As an adjunct law professor, I know the wonderful feeling when you're connecting with your students.  As we're leaving, I thank Rabbi Hartman and tell him that we had made that connection, especially when he said:

 

I'm here in Jerusalem because we the Jewish people never left here.

 

However, I wasn't sure whether others in the group had been as moved as I was. Later in the day, I overhear our tour guide heap praise on Rabbi Hartman's presentation while speaking on her cell phone.  AYou weren't the only one with tears in your eyes,s she tells me. 

 

Monday, November 3 - Arafat Said No

 

One of the seminal events in Israel's history did not take place in the Middle East. 

 

At Camp David, Yasser Arafat said no.  Presented with the most generous peace proposal an Israeli government has ever made, Arafat rejected any serious discussion of the offer.
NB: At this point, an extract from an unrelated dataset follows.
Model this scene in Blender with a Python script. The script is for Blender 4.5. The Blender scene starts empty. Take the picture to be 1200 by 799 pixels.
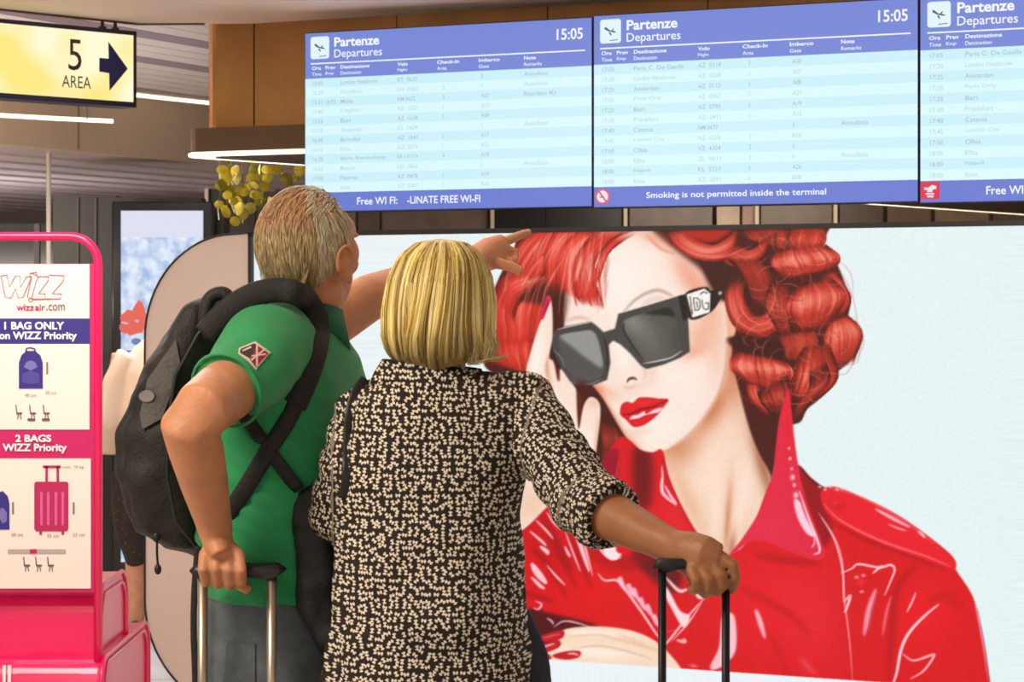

Moreover, he retreated from his prior support for a secret, draft agreement.  Isaac Herzog, then the Secretary of Israel's Cabinet, now a Labor member of the Knesset, gave us this account of the 2000 peace talks.  Arafat's intransigence I was aware of; that it contradicted his prior commitment I did not know until today.

 

The euphoria of the Oslo Accords had outlasted even the assassination of Yitzhak Rabin, as devastating as was  his murder by a fellow Jew.  But since Camp David, Israelis no longer see Arafat as a legitimate negotiating partner. 

 

One response: There is no short-term prospect for  a peace settlement that resolves the intractable issues: to what extent do Palestinian families who fled in 1948 have a right to return to live in Israel and how will Jerusalem and its holy sites be governed.  "No one would say, 'I have a solution to Bosnia,'" political scientist Shlomo Avineri tells us.  Instead, he counsels, seek an end to the violence and establish a border to regulate travel between the two peoples, as is already the case in Gaza.

 

Another response: A Palestinian state is a threat to Israel.  Palestinians who live in Israel should not be citizens here but could vote in Jordan instead, where they already constitute a majority of the population.  Other Arab states would eject Palestinian refugees into Jordan or a new Palestinian state on land carved out from an existing Arab country.  Aryeh Eldad, a very right wing member of the Knesset offers this solution at lunch. 

 

Secular Israelis often say that "The Messiah will come" before a problem - big or small, is resolved.  If this solution is ever carried out, Armageddon will come. 

 

Dinner tonight is with the Baltimore Sun's Jerusalem correspondent, Peter Hermann.  During his two years here, he has covered more than 100 suicide bombings.  His take on the roadmap for peace, unveiled with much fanfare by President Bush and other leaders a few months ago: The press corps thought it would fail but that it would last longer than it has.

 

Tuesday, November 4 - Longing for My Next Time

 

At our last dinner tonight, each of us spoke about what the trip has meant for us.  I said:

 

I fell in love with Israel 14 years ago when I took this same trip.  But this time there

have been new friends to make, new places to visit, and new things to learn.

 

Our first day, I visited David's City for the first time and the water source for Jerusalem that is more than 3,000 years old.  Yesterday, I walked down the steps of the church where Mary isn't buried.  But when you're at a sacred place, it really doesn't matter whether Mary is buried here, Mohammed ascended to heaven on his horse, or Abraham was about to sacrifice Isaac.  What does matter is the importance we attach to that sacred place. 

 

Today, when I visited Jerusalem City Hall, I learned that Jerusalem stone comes from Hebron.

Jerusalem stone is red, Hebron stone is white.  When we met with Rabbi David Hartman, he

taught us that the Jewish people have never left Jerusalem because spiritually, we have   always been here.